As part of the Edinburgh International Film Festival 2019

Five years after the tragic death of a high school senior on prom night, his erstwhile girlfriend shows up at the house of his family sporting a 39-week bun in her oven. The kicker? She claims the baby is his, despite his demise years ago. The premise is certainly strange, but could it be true? That’s what his embittered mother and confidence-sapped brother, along with the audience, are tasked with finding out over the movie’s 96-minute duration.

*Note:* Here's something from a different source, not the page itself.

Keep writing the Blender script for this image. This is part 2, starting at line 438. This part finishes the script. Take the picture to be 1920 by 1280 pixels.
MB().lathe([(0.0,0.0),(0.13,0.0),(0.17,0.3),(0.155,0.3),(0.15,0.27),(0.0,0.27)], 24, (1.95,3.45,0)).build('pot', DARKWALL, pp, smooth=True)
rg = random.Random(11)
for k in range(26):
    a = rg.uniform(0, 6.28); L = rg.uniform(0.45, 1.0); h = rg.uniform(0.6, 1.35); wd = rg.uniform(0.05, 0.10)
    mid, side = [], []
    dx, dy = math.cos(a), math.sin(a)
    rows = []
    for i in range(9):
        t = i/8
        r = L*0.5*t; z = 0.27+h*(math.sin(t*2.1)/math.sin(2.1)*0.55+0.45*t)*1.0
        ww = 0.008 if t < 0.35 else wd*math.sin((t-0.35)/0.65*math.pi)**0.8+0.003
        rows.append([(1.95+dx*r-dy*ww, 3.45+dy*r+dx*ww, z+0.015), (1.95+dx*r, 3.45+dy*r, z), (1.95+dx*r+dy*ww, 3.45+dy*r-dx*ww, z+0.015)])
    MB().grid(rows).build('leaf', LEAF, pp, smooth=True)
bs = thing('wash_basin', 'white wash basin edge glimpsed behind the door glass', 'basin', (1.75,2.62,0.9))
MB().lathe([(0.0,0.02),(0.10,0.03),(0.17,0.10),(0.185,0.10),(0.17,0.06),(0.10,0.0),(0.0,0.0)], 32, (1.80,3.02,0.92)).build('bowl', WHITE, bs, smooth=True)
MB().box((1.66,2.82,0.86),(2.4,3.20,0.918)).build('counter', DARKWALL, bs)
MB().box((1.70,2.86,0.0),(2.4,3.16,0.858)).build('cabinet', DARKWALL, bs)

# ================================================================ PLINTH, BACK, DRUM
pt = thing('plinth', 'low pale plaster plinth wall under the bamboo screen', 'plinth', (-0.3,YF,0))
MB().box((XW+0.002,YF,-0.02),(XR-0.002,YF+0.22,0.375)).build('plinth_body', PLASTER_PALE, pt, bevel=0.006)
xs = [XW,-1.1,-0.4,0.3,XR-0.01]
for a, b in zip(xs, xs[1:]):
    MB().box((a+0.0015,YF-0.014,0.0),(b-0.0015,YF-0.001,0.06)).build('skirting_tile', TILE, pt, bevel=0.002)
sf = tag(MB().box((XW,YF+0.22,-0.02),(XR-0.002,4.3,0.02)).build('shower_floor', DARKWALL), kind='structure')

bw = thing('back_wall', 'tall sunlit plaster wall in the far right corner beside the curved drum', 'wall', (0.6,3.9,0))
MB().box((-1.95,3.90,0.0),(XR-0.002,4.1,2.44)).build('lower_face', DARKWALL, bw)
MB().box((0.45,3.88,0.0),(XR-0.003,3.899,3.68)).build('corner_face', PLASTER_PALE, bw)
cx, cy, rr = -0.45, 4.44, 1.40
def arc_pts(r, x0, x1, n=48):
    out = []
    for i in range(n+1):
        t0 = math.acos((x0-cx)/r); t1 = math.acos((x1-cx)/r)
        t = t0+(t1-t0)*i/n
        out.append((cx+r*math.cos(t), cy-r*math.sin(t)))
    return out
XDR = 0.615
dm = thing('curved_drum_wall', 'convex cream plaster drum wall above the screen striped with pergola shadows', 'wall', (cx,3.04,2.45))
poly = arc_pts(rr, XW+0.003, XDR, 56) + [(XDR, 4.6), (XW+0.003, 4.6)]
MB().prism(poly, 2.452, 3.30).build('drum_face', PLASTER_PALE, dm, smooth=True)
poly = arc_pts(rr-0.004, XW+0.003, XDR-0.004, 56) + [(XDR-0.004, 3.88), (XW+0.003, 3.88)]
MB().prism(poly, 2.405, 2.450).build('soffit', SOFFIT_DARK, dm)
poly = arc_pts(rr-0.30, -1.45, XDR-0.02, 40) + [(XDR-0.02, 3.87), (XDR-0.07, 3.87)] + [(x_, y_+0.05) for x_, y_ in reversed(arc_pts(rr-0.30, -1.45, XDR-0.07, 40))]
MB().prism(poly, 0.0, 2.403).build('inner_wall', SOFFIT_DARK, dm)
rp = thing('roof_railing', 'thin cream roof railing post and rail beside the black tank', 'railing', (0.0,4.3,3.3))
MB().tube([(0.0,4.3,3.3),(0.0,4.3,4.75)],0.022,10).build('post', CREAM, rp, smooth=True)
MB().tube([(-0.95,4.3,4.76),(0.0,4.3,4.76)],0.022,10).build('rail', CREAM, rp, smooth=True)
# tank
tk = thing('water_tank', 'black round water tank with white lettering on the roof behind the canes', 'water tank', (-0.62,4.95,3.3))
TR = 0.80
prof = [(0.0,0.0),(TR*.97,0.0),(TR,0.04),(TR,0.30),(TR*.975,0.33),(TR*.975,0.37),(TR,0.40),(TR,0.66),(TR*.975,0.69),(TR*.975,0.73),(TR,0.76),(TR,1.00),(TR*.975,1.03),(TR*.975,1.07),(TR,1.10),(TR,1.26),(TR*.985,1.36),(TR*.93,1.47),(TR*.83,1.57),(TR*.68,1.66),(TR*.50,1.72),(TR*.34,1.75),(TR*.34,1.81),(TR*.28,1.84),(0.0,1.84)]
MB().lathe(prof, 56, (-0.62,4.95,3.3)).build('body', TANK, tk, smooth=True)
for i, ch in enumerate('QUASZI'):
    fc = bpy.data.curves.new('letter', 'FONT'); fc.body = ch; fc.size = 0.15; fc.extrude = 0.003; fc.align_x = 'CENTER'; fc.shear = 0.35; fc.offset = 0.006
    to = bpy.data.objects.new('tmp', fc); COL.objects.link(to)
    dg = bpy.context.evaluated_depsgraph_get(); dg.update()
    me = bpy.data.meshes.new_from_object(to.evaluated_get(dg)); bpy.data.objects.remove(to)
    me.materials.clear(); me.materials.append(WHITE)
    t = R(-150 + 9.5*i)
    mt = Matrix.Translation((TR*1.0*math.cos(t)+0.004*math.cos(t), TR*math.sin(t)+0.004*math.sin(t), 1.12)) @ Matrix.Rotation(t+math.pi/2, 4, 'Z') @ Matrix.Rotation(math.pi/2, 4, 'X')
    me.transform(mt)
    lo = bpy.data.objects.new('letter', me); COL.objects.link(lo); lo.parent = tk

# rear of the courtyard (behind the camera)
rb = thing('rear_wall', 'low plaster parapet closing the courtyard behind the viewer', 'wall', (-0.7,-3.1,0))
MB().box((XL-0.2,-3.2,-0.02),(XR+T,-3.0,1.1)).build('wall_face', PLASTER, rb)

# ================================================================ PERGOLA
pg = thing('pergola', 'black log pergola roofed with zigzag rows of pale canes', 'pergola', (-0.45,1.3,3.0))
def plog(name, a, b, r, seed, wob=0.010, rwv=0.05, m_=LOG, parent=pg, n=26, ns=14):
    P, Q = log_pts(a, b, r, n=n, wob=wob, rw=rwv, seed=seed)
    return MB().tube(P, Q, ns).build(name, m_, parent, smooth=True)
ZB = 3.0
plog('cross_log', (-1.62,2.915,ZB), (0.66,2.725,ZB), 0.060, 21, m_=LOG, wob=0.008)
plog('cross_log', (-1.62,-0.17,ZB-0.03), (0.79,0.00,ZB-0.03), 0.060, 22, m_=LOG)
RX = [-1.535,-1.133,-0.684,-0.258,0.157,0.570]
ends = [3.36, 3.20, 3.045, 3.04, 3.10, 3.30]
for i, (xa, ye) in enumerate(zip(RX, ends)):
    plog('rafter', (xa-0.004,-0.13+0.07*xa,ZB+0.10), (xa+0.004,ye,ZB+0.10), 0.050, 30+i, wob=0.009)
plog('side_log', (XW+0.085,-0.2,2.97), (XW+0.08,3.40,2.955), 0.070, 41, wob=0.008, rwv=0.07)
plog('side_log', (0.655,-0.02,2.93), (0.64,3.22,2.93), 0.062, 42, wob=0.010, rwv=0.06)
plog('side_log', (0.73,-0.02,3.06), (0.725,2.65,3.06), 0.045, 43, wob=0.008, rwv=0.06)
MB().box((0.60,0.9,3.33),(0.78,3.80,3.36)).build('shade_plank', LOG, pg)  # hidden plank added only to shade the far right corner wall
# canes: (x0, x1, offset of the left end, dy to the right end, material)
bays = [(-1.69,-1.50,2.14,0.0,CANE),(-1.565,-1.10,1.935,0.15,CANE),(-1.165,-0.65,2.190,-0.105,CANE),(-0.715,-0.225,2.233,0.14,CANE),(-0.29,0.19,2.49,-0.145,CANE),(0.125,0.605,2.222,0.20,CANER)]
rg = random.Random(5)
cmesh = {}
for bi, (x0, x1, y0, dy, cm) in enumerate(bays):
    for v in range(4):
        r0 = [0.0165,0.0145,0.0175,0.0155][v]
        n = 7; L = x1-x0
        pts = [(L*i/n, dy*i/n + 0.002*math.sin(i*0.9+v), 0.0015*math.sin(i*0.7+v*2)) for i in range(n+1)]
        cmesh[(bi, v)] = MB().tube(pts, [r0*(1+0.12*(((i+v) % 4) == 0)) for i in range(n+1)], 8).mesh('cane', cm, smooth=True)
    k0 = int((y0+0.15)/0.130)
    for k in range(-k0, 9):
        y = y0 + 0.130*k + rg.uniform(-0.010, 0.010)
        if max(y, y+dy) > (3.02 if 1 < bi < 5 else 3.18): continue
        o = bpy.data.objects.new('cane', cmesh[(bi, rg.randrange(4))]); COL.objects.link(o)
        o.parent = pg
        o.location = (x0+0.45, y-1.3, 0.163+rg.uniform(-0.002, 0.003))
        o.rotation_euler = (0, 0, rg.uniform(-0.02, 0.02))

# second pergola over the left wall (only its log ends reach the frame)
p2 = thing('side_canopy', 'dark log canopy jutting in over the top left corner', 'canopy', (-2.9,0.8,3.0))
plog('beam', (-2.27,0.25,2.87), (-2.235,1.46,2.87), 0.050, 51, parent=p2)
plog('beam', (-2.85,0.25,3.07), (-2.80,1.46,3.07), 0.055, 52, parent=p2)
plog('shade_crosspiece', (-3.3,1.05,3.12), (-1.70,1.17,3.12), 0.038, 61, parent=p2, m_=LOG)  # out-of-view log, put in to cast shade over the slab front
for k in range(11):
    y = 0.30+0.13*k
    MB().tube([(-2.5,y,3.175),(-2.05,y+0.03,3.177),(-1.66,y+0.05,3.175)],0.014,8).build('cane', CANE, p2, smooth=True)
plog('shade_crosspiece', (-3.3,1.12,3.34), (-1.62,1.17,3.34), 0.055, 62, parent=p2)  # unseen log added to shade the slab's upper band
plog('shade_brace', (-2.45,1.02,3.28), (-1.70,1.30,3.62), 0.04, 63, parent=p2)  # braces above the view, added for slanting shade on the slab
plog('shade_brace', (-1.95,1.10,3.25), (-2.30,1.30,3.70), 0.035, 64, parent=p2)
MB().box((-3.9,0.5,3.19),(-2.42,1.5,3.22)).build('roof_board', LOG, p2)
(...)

To his credit, Eric Garcia makes a decent fist of translating John Searles’ source material (a 300-page novel) onto the silver screen with a snappy runtime and still managing to keep all narrative options open for as long as possible. Is there a supernatural force involved that has impregnated our damsel five years after the fact? Or maybe some more run-of-the-mill jiggery-pokery involving frozen sperm and artificial insemination? It’s anyone’s guess – and the movie’s biggest attribute is the likelihood you won’t see the twist coming.

Despite this fairly strong narrative and a stellar cast including Amy Ryan, Greg Kinnear, Blythe Danner and Brian Cox, the film falls down badly elsewhere. The characters are perhaps more accurately described as caricatures, with Ryan’s grieving mother an angry red rash of a persona, every line aimed to poke out an eyeball or stamp on a toe. Margaret Qualley is the doe-eyed mum-to-be who’s too sweet to believe, while the kindly old couple who take her in (Danner and Cox) are blessed with some dialogue so saccharine it should surely be followed up by a trip to the dentist. Nick Robinson, as the crutch-laden brother desperate to accept that part of his sibling still lives on, is the only one to emerge with any depth, but even his eager-to-please, eager-to-believe persona comes across as too heavy-handed.

Not that it’s the particular fault of the actors, but rather the script itself. Almost every conversation and action seems contrived to drip-feed us another clue or further the plot, with some of it more than a little implausible and other events outright incredible. By the end, the audience will be groaning rather than gasping in disbelief, given that the big reveal happens far too prematurely and the remainder of the film is allowed to descend into a denouement that aims to capitalise on suspense but really only trashes any credibility it had built beforehand.

It’s a shame, because all the ingredients are there for a genuinely captivating film, but Strange But True reverts back to stereotype and simplicity all too often for it to fully realise its potential. Add to that the lengthy list of contrivances and shark jumps which the plot makes liberal use of, alongside some heavily hackneyed dialogue (the line “I’m the highest-ranking librarian this institution has ever or will ever see” should surely never be played with a straight face) and Athale’s thriller becomes more of an eye-roller than a nail-biter by its conclusion.